ReVLA: Reverting Visual Domain Limitation of Robotic Foundation Models

TL;DR

Problem: Visual generalization gaps in robotic foundation models due to vision encoder adaptation. Approach: ReVLA, a gradual linear-model merging method, reverts vision backbones to pretrained weights during training while keeping the robotic training protocol. Findings: ReVLA improves out-of-domain visual robustness by up to ~77% relative (12.5 percentage points) and maintains or enhances in-domain performance on SIMPLER Visual Matching. Significance: provides a practical route to restore generalist perception in robotic systems and highlights the value of preserving diverse visual representations during training.

Abstract

Recent progress in large language models and access to large-scale robotic datasets has sparked a paradigm shift in robotics models transforming them into generalists able to adapt to various tasks, scenes, and robot modalities. A large step for the community are open Vision Language Action models which showcase strong performance in a wide variety of tasks. In this work, we study the visual generalization capabilities of three existing robotic foundation models, and propose a corresponding evaluation framework. Our study shows that the existing models do not exhibit robustness to visual out-of-domain scenarios. This is potentially caused by limited variations in the training data and/or catastrophic forgetting, leading to domain limitations in the vision foundation models. We further explore OpenVLA, which uses two pre-trained vision foundation models and is, therefore, expected to generalize to out-of-domain experiments. However, we showcase catastrophic forgetting by DINO-v2 in OpenVLA through its failure to fulfill the task of depth regression. To overcome the aforementioned issue of visual catastrophic forgetting, we propose a gradual backbone reversal approach founded on model merging. This enables OpenVLA -- which requires the adaptation of the visual backbones during initial training -- to regain its visual generalization ability. Regaining this capability enables our ReVLA model to improve over OpenVLA by a factor of 77\% and 66\% for grasping and lifting in visual OOD tasks. Comprehensive evaluations, episode rollouts and model weights are available on the ReVLA Page
Paper Structure (17 sections, 1 equation, 3 figures, 3 tables)
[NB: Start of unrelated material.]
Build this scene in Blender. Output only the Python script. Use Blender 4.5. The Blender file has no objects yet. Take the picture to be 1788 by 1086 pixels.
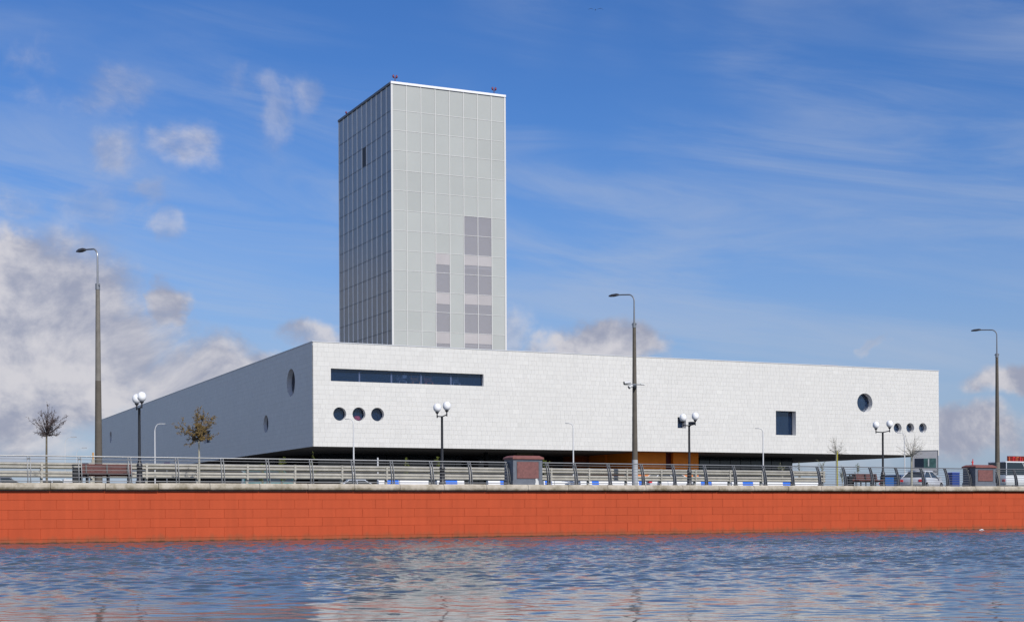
import bpy, math, random
import numpy as np
from mathutils import Vector, Matrix
random.seed(7); rng = np.random.default_rng(7)
R = math.radians
S = bpy.context.scene
COL = S.collection

# ------------------------------------------------------------------ camera
F = 2379.0            # focal length in pixels of a 1788 px wide frame
EYE = 1.31            # eye height over the water
GZ = 2.47             # promenade level
ROLL = R(0.28)
cd = bpy.data.cameras.new('camera'); cam = bpy.data.objects.new('camera', cd); COL.objects.link(cam)
cd.sensor_fit = 'HORIZONTAL'; cd.sensor_width = 36.0; cd.lens = 36.0*F/1788.0
cd.shift_y = (888.6-543)/1788.0; cd.clip_start = 0.2; cd.clip_end = 20000
c_, s_ = math.cos(ROLL), math.sin(ROLL)
cam.matrix_world = Matrix(((c_, s_, 0, 0), (0, 0, -1, 0), (-s_, c_, 0, EYE), (0, 0, 0, 1)))
S.camera = cam

# ------------------------------------------------------------------ light
SUN_EL = R(40); SUN_AZ = math.atan2(0.52, -0.85)      # azimuth measured from +Y towards +X
tosun = Vector((math.sin(SUN_AZ)*math.cos(SUN_EL), math.cos(SUN_AZ)*math.cos(SUN_EL), math.sin(SUN_EL)))
sl = bpy.data.lights.new('sun', 'SUN'); sl.energy = 4.0; sl.angle = R(0.5); sl.color = (1.0, 0.965, 0.925)
so = bpy.data.objects.new('sun', sl); COL.objects.link(so)
so.rotation_euler = (-tosun).to_track_quat('-Z', 'Y').to_euler(); so.location = (0, -40, 80)
S.view_settings.view_transform = 'Standard'; S.view_settings.look = 'None'
S.view_settings.exposure = 0.0; S.view_settings.gamma = 1.0; S.view_settings.use_curve_mapping = False
SKY_STRENGTH = 0.1

def build_world():
    w = bpy.data.worlds.new('World'); S.world = w; w.use_nodes = True
    nt = w.node_tree; N = nt.nodes; L = nt.links; N.clear()
    out = N.new('ShaderNodeOutputWorld'); bg = N.new('ShaderNodeBackground'); bg.inputs[1].default_value = SKY_STRENGTH
    L.new(bg.outputs[0], out.inputs[0])
    sky = N.new('ShaderNodeTexSky'); sky.sky_type = 'NISHITA'; sky.sun_disc = False
    sky.sun_elevation = SUN_EL; sky.sun_rotation = SUN_AZ
    sky.altitude = 100; sky.air_density = 1.0; sky.dust_density = 0.6; sky.ozone_density = 3.0
    def M(op, a, b=None, c=None, clamp=False):
        n = N.new('ShaderNodeMath'); n.operation = op; n.use_clamp = clamp
        for i, v in enumerate((a, b, c)):
            if v is None: continue
            if isinstance(v, (int, float)): n.inputs[i].default_value = v
            else: L.new(v, n.inputs[i])
        return n.outputs[0]
    def noise(vec, scale, detail=6, rough=0.55, dist=0.0):
        n = N.new('ShaderNodeTexNoise'); n.inputs['Scale'].default_value = scale; n.inputs['Detail'].default_value = detail
        n.inputs['Roughness'].default_value = rough; n.inputs['Distortion'].default_value = dist
        L.new(vec, n.inputs['Vector']); return n.outputs[0]
    def comb(x, y, z=0.0):
        n = N.new('ShaderNodeCombineXYZ')
        for i, v in enumerate((x, y, z)):
            if isinstance(v, (int, float)): n.inputs[i].default_value = v
            else: L.new(v, n.inputs[i])
        return n.outputs[0]
    def ramp(v, a, b, c0=0.0, c1=1.0):
        n = N.new('ShaderNodeMapRange'); n.interpolation_type = 'SMOOTHSTEP'
        L.new(v, n.inputs[0])
        for i, q in enumerate((a, b, c0, c1)): n.inputs[i+1].default_value = q
        return n.outputs[0]
    def mixc(f, a, b, mode='MIX'):
        n = N.new('ShaderNodeMix'); n.data_type = 'RGBA'; n.blend_type = mode
        if isinstance(f, (int, float)): n.inputs[0].default_value = f
        else: L.new(f, n.inputs[0])
        for i, v in ((6, a), (7, b)):
            if isinstance(v, tuple): n.inputs[i].default_value = (*v, 1)
            else: L.new(v, n.inputs[i])
        return n.outputs[2]
    tc = N.new('ShaderNodeTexCoord'); sp = N.new('ShaderNodeSeparateXYZ'); L.new(tc.outputs['Generated'], sp.inputs[0])
    X, Y, Z = sp.outputs
    az = M('ARCTAN2', X, Y)
    hor = M('SQRT', M('ADD', M('MULTIPLY', X, X), M('MULTIPLY', Y, Y)))
    el = M('ARCTAN2', Z, hor)
    # colour of the clear sky, graded: deeper and more violet-blue than the raw model
    hs = N.new('ShaderNodeHueSaturation'); hs.inputs['Hue'].default_value = 0.508; hs.inputs['Saturation'].default_value = 1.27
    hs.inputs['Value'].default_value = 1.0; L.new(sky.outputs[0], hs.inputs['Color'])
    base = mixc(1.0, hs.outputs[0], (0.90, 1.02, 1.20), 'MULTIPLY')
    # pale lavender band low over the horizon
    low = ramp(el, 0.0, 0.28, 0.70, 0.0)
    base = mixc(low, base, (2.75, 3.45, 5.3))
    # warp used to ragged the cloud edges
    P = comb(az, el)
    wv = N.new('ShaderNodeTexNoise'); wv.inputs['Scale'].default_value = 13; wv.inputs['Detail'].default_value = 5; wv.inputs['Roughness'].default_value = 0.6
    L.new(P, wv.inputs['Vector'])
    wsp = N.new('ShaderNodeSeparateColor'); L.new(wv.outputs['Color'], wsp.inputs[0])
    azw = M('ADD', az, M('MULTIPLY', M('SUBTRACT', wsp.outputs[0], 0.5), 0.085))
    elw = M('ADD', el, M('MULTIPLY', M('SUBTRACT', wsp.outputs[1], 0.5), 0.06))
    # thin high cirrus: streaks
    sx = M('ADD', az, M('MULTIPLY', el, 1.5))
    cir = noise(comb(M('MULTIPLY', sx, 2.2), M('MULTIPLY', M('ADD', el, M('MULTIPLY', az, 0.10)), 11.0)), 1.9, 8, 0.60, 0.9)
    cir2 = noise(comb(M('MULTIPLY', az, 3.0), M('MULTIPLY', el, 6.0), 4.0), 1.2, 3, 0.5, 0.3)
    cf = M('MULTIPLY', ramp(cir, 0.34, 0.74), ramp(cir2, 0.30, 0.62))
    cf = M('MULTIPLY', cf, 0.42)
    base = mixc(cf, base, (4.6, 5.2, 6.4))
    # cumulus
    blobs = [ # u, v, ru, rv, strength
        (10,590,250,175,1.35),(150,620,210,110,1.35),(330,650,150,70,1.3),(0,480,120,90,1.25),(292,522,48,50,1.15),(450,665,90,45,1.15),
        (205,262,44,44,.60),(328,262,64,50,.66),(255,345,36,26,.58),(290,382,30,24,.56),(28,342,58,36,.60),(160,350,60,40,.45),
        (190,142,82,46,.56),(75,112,84,56,.50),(545,158,36,34,.46),(408,140,30,36,.42),(482,210,34,66,.42),(480,150,26,28,.38),
        (1055,600,110,46,1.3),(905,580,38,40,.6),(1522,618,38,18,.95),(1770,672,75,32,1.15),(1700,765,110,46,1.1),(562,590,52,30,.85),
        (60,775,150,24,.7),(180,400,40,60,.35),(1500,790,200,22,.5)]
    fld = None
    for (u, v, ru, rv, s) in blobs:
        a0 = math.atan((u-894)/F); e0 = math.atan((888-v)/F*math.cos(a0))
        dx = M('MULTIPLY', M('SUBTRACT', azw, a0), F/ru); dy = M('MULTIPLY', M('SUBTRACT', elw, e0), F/rv)
        d = M('ADD', M('MULTIPLY', dx, dx), M('MULTIPLY', dy, dy))
        g = M('MULTIPLY', M('SUBTRACT', 1.15, M('MULTIPLY', d, 0.62)), s)
        g = M('MINIMUM', g, s*1.02)
        fld = g if fld is None else M('MAXIMUM', fld, g)
    # the rest of the sky carries the same scattered clouds
    gen = noise(comb(az, M('MULTIPLY', el, 1.7), 9.0), 3.4, 4, 0.5)
    gen = M('MULTIPLY', ramp(gen, 0.47, 0.64), 0.98)
    side = M('MAXIMUM', ramp(M('ABSOLUTE', az), 0.40, 0.60), ramp(el, 0.40, 0.60))
    fld = M('MAXIMUM', fld, M('MULTIPLY', gen, side))
    nz = noise(comb(az, M('MULTIPLY', el, 1.25), 2.0), 10, 10, 0.60, 0.3)
    dens = M('ADD', fld, M('MULTIPLY', M('SUBTRACT', nz, 0.5), 2.3))
    cov = M('MULTIPLY', ramp(dens, 0.16, 1.0), ramp(fld, 0.1, 1.05, 0.18, 1.0))
    cov = M('MULTIPLY', cov, ramp(fld, -0.1, 0.25))
    # light from above: compare the field with the same field a little higher
    nz2 = noise(comb(M('ADD', az, 0.010), M('MULTIPLY', M('ADD', el, 0.013), 1.25), 2.0), 10, 10, 0.60, 0.3)
    lit = ramp(M('ADD', M('MULTIPLY', M('SUBTRACT', nz, nz2), 3.2), M('MULTIPLY', M('SUBTRACT', noise(comb(az, el, 5.0), 9, 4, 0.5), 0.5), 1.3)), -0.42, 0.34)
    ccol = mixc(lit, (3.3, 3.5, 4.5), (6.6, 6.4, 6.7))
    base = mixc(M('MULTIPLY', cov, 0.93), base, ccol)
    L.new(base, bg.inputs[0])
build_world()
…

This paper contains 17 sections, 1 equation, 3 figures, 3 tables.

Figures (3)

  • Figure 1: The OpenVLA model tuned on fractal data struggles with out-of-domain objects and in the presence of distractors (left), due to catastrophic forgetting in its DINO-v2 and SigLIP vision encoders. Our ReVLA (DS gradual) model addresses this by reverting the vision encoders to their original pre-trained weights, leading to improved overall performance across all three settings (right).
  • Figure 2: Depth regression from original DINO-v2 (top-right) and OpenVLA DINO-v2 (bottom-right) using DPT head (a) and linear probing (b). Each row: input image, ground-truth, predicted depth. The original DINO-v2 estimates depths correctly, whereas OpenVLA DINO-v2 performs poorly due to catastrophic forgetting during OpenVLA training.
  • Figure 3: Left: Openvla and ReVLA are able to identify the target object. Openvla fails to grasp it. Right: OpenVLA tries to grasp the Fanta can, which is nearest to the arm. ReVLA initially hesitates but eventually grasps the tomato can.